Lucas Hyde es camionero. Sophie Cohen, su compañera de ruta, también. Un día, cuando regresan a Los Angeles después de librar un cargamento en Jacksonville, la emisora de radio les transmite una angustiosa llamada de socorro.
Melville Benoit, al volante de un espectacular Camaro, afirma ser víctima de una maldición que le condena a no detenerse si no quiere morir. Melville pide una proeza: que alguien esté dispuesto a repostar su camión en marcha.
Lucas y Sophie están acostumbrados a los lunáticos y a los solitarios, a los apostadores y a los dopados que viven en la carretera, y éste les parece un charlatán que combate la soledad cotorreando con todo bicho viviente que se encuentre frente a un volante en doscientos kilómetros a la redonda.

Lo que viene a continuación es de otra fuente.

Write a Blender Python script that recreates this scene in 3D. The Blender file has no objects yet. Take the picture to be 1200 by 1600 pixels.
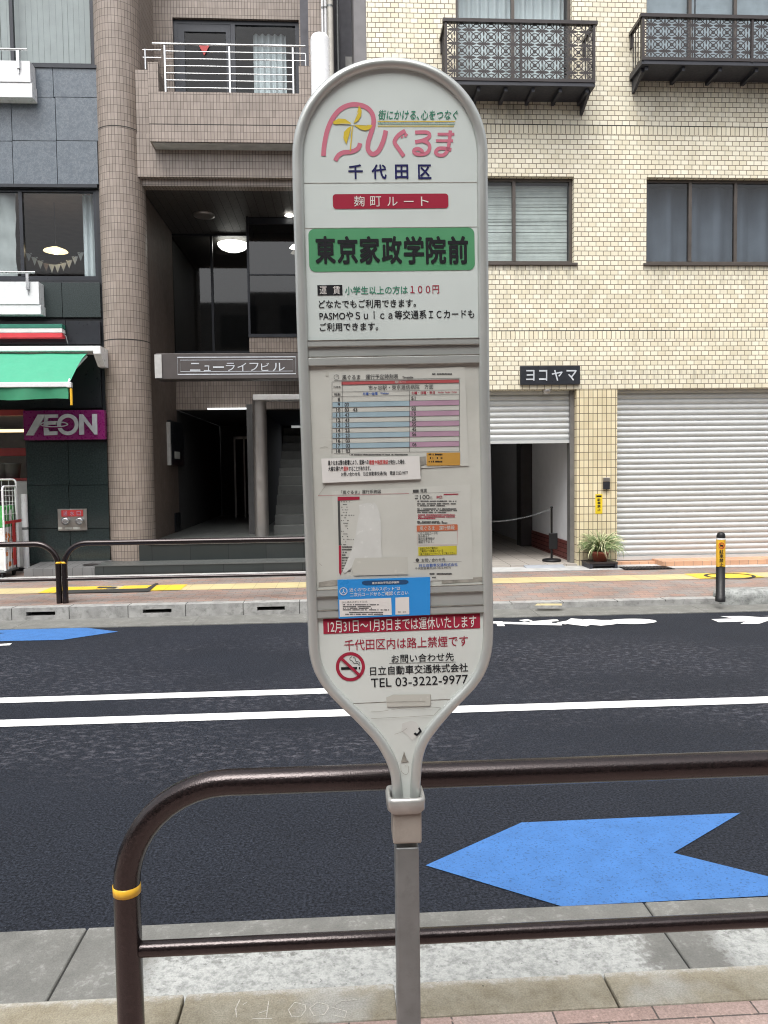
import bpy, bmesh, math, random
from mathutils import Vector, Matrix, noise
random.seed(7)
scene = bpy.context.scene
COL = scene.collection

# ---------------------------------------------------------------- camera, world, sun, exposure
CZ, FOC = 1.72, 1200.0                       # eye height; focal length in pixels of a 1200 x 1600 frame
yaw, pitch, roll = math.radians(3.24), math.radians(3.05), math.radians(-0.76)
fw = Vector((math.sin(yaw) * math.cos(pitch), math.cos(yaw) * math.cos(pitch), -math.sin(pitch)))
r0 = Vector((math.cos(yaw), -math.sin(yaw), 0)); u0 = r0.cross(fw)
rt = math.cos(roll) * r0 + math.sin(roll) * u0
up = -math.sin(roll) * r0 + math.cos(roll) * u0
cam = bpy.data.cameras.new('camera'); camo = bpy.data.objects.new('camera', cam); COL.objects.link(camo)
camo.matrix_world = Matrix(((rt.x, up.x, -fw.x, 0), (rt.y, up.y, -fw.y, 0), (rt.z, up.z, -fw.z, CZ), (0, 0, 0, 1)))
cam.sensor_fit = 'VERTICAL'; cam.sensor_height = 36; cam.lens = FOC / 1600 * 36
cam.clip_start = .05; cam.clip_end = 500
scene.camera = camo

w = bpy.data.worlds.new('World'); scene.world = w; w.use_nodes = True
nt = w.node_tree; nt.nodes.clear()
sky = nt.nodes.new('ShaderNodeTexSky'); sky.sky_type = 'NISHITA'; sky.sun_disc = False
SUN_EL, SUN_AZ = math.radians(62), math.radians(200)
sky.sun_elevation = SUN_EL; sky.sun_rotation = SUN_AZ
sky.air_density = 1.0; sky.dust_density = 6.0; sky.ozone_density = 1.0
hs = nt.nodes.new('ShaderNodeHueSaturation'); hs.inputs['Saturation'].default_value = .22
bg = nt.nodes.new('ShaderNodeBackground'); bg.inputs['Strength'].default_value = .13
wo = nt.nodes.new('ShaderNodeOutputWorld')
nt.links.new(sky.outputs[0], hs.inputs['Color']); nt.links.new(hs.outputs[0], bg.inputs[0]); nt.links.new(bg.outputs[0], wo.inputs[0])
sl = bpy.data.lights.new('sun', 'SUN'); sl.energy = .8; sl.angle = math.radians(30); sl.color = (1, .985, .95)
so = bpy.data.objects.new('sun', sl); COL.objects.link(so)
sdir = Vector((math.sin(SUN_AZ) * math.cos(SUN_EL), math.cos(SUN_AZ) * math.cos(SUN_EL), math.sin(SUN_EL)))
so.rotation_euler = sdir.to_track_quat('Z', 'Y').to_euler(); so.location = (0, -5, 20)
scene.view_settings.view_transform = 'Standard'; scene.view_settings.look = 'None'
scene.view_settings.exposure = 1.12; scene.view_settings.gamma = 1
scene.cycles.max_bounces = 8; scene.cycles.transparent_max_bounces = 16
scene.cycles.use_denoising = True; scene.cycles.denoising_prefilter = 'NONE'; scene.cycles.filter_width = 1.1; scene.cycles.sample_clamp_indirect = 4

# ---------------------------------------------------------------- helpers
def ray(px, py): return fw * FOC + rt * (px - 600) - up * (py - 800)
def F(px, py, Y):
    d = ray(px, py); return Vector((0, 0, CZ)) + d * (Y / d.y)
def G(px, py, z=0.0):
    d = ray(px, py); return Vector((0, 0, CZ)) + d * ((z - CZ) / d.z)
def rectF(px0, py0, px1, py1, Y):
    xm, ym = (px0 + px1) / 2, (py0 + py1) / 2
    return F(px0, ym, Y).x, F(px1, ym, Y).x, F(xm, py1, Y).z, F(xm, py0, Y).z

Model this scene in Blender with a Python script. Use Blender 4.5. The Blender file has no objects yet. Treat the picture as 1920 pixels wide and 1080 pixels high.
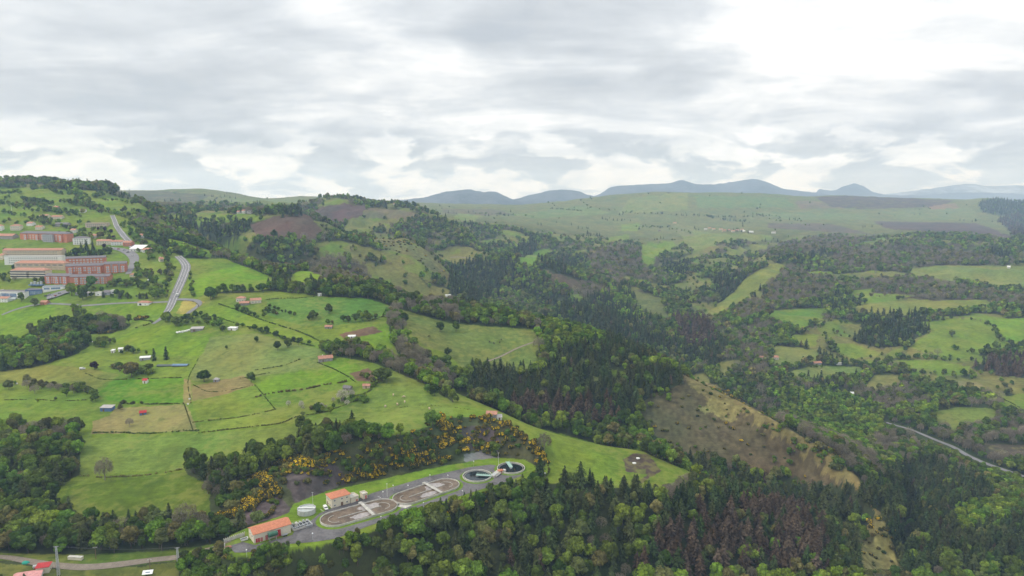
import bpy, bmesh, math, random
import numpy as np
from mathutils import Vector, Matrix
D = bpy.data
SC = bpy.context.scene
COL = SC.collection
rnd = random.Random(7)
nrg = np.random.default_rng(11)
R = math.radians

# ---------------------------------------------------------------- camera, light, sky
CAMZ = 330.0
PITCH = R(7.8); CP = math.cos(PITCH); SP = math.sin(PITCH); F = 1280.0
cam = D.objects.new('camera', D.cameras.new('camera')); COL.objects.link(cam)
cam.location = (0, 0, CAMZ); cam.rotation_euler = (R(90) - PITCH, 0, 0)
cam.data.sensor_width = 36; cam.data.lens = 24.0; cam.data.clip_end = 90000; cam.data.clip_start = 1
SC.camera = cam
SUN_AZ, SUN_EL = R(-62), R(40)          # high, behind and to the left, veiled by the clouds
sl = D.lights.new('sun', 'SUN'); sl.energy = 1.5; sl.angle = R(10); sl.color = (1, .93, .80)
sun = D.objects.new('sun', sl); COL.objects.link(sun)
sdir = Vector((math.sin(SUN_AZ) * math.cos(SUN_EL), -math.cos(SUN_AZ) * math.cos(SUN_EL) * .35, math.sin(SUN_EL))).normalized()
sun.rotation_euler = sdir.to_track_quat('Z', 'Y').to_euler()
VS = SC.view_settings
VS.view_transform = 'Standard'; VS.look = 'None'; VS.exposure = 0.38; VS.gamma = 1; VS.use_curve_mapping = False
SC.cycles.max_bounces = 5; SC.cycles.diffuse_bounces = 2; SC.cycles.glossy_bounces = 2
SC.cycles.transmission_bounces = 2; SC.cycles.volume_bounces = 1; SC.cycles.transparent_max_bounces = 8
SC.cycles.use_adaptive_sampling = True; SC.cycles.adaptive_threshold = 0.02

def px_dir(u, v):
    a = (u - 960) / F; b = (540 - v) / F
    return a, CP + b * SP, -SP + b * CP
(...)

Su primer error consiste en seguirle la corriente, pues, aunque no cabe duda de que está loco, el terror de la voz de este hombre parece real y ambos acaban conmovidos.
El segundo error consiste en querer hacer algo por él, aunque sea para tranquilizarle. Ninguno de los dos está preparado para este extraño encuentro con un camión que parece ciertamente poseído.
Lucas hubiera jurado que las maldiciones no existen.